-- YOUR TASK --
Each line from the top of the listing through the one holding "S.camera = camo" should be restated word for word, with nothing added and no pictures.

>> BEGIN

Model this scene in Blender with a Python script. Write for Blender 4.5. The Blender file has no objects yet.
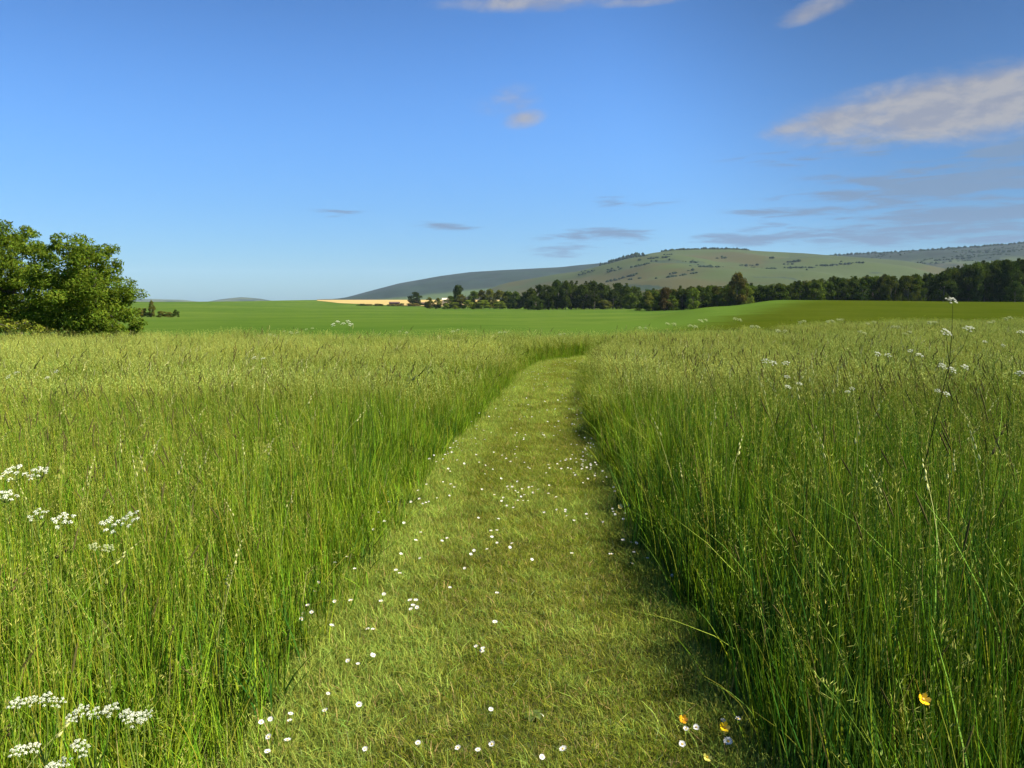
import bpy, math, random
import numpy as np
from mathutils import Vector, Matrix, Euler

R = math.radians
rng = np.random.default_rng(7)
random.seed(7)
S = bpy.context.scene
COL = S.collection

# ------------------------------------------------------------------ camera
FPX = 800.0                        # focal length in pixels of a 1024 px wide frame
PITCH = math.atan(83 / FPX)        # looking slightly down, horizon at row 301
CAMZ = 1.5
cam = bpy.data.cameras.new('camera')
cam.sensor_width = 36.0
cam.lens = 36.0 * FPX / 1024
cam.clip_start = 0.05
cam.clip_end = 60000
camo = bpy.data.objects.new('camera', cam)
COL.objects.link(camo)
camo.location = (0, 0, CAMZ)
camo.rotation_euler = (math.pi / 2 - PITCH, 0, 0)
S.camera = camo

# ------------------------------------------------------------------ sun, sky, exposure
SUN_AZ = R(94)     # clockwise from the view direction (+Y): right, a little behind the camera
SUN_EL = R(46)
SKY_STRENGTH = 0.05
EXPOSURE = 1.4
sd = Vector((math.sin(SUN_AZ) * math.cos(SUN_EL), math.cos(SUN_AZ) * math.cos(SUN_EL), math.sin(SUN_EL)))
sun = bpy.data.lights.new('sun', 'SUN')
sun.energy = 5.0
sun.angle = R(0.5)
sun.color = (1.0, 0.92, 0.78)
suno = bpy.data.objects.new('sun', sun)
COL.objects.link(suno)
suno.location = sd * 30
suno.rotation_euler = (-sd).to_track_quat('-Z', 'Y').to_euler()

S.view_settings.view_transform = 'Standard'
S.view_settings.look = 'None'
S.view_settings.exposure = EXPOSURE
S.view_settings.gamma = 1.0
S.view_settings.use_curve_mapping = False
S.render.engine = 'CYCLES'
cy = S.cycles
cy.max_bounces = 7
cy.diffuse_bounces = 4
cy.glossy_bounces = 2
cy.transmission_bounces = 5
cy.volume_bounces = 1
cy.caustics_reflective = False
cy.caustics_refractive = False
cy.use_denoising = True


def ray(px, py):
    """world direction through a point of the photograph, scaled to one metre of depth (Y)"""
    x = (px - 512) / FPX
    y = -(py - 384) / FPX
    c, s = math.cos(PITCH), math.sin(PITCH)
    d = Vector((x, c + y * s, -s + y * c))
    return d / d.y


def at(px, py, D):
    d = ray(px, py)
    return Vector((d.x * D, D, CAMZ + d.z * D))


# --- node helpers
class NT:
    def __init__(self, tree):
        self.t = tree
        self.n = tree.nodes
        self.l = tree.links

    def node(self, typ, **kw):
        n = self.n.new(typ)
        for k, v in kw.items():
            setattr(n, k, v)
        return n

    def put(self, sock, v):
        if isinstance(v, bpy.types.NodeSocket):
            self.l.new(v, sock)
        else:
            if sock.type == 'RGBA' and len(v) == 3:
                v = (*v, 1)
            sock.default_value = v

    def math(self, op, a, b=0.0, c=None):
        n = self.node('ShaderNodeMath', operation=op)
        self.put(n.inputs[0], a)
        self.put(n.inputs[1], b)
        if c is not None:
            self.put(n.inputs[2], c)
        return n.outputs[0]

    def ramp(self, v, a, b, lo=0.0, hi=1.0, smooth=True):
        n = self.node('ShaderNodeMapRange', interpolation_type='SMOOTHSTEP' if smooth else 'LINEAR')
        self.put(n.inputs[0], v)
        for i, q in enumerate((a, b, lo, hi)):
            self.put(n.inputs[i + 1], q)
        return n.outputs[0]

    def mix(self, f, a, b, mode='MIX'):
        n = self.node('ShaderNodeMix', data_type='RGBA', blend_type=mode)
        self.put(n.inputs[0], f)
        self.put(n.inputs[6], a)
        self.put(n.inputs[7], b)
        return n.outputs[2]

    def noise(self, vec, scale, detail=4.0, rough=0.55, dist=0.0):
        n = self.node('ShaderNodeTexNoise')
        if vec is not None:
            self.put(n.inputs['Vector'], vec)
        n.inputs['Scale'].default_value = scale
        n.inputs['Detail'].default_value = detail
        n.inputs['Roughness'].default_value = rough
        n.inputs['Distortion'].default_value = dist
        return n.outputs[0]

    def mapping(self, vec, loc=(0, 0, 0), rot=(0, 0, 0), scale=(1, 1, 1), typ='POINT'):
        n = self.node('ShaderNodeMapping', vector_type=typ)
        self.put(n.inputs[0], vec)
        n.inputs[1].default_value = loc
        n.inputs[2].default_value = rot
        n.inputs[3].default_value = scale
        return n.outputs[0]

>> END

-- ANSWER TO THE TASK --
Model this scene in Blender with a Python script. Write for Blender 4.5. The Blender file has no objects yet.
import bpy, math, random
import numpy as np
from mathutils import Vector, Matrix, Euler

R = math.radians
rng = np.random.default_rng(7)
random.seed(7)
S = bpy.context.scene
COL = S.collection

# ------------------------------------------------------------------ camera
FPX = 800.0                        # focal length in pixels of a 1024 px wide frame
PITCH = math.atan(83 / FPX)        # looking slightly down, horizon at row 301
CAMZ = 1.5
cam = bpy.data.cameras.new('camera')
cam.sensor_width = 36.0
cam.lens = 36.0 * FPX / 1024
cam.clip_start = 0.05
cam.clip_end = 60000
camo = bpy.data.objects.new('camera', cam)
COL.objects.link(camo)
camo.location = (0, 0, CAMZ)
camo.rotation_euler = (math.pi / 2 - PITCH, 0, 0)
S.camera = camo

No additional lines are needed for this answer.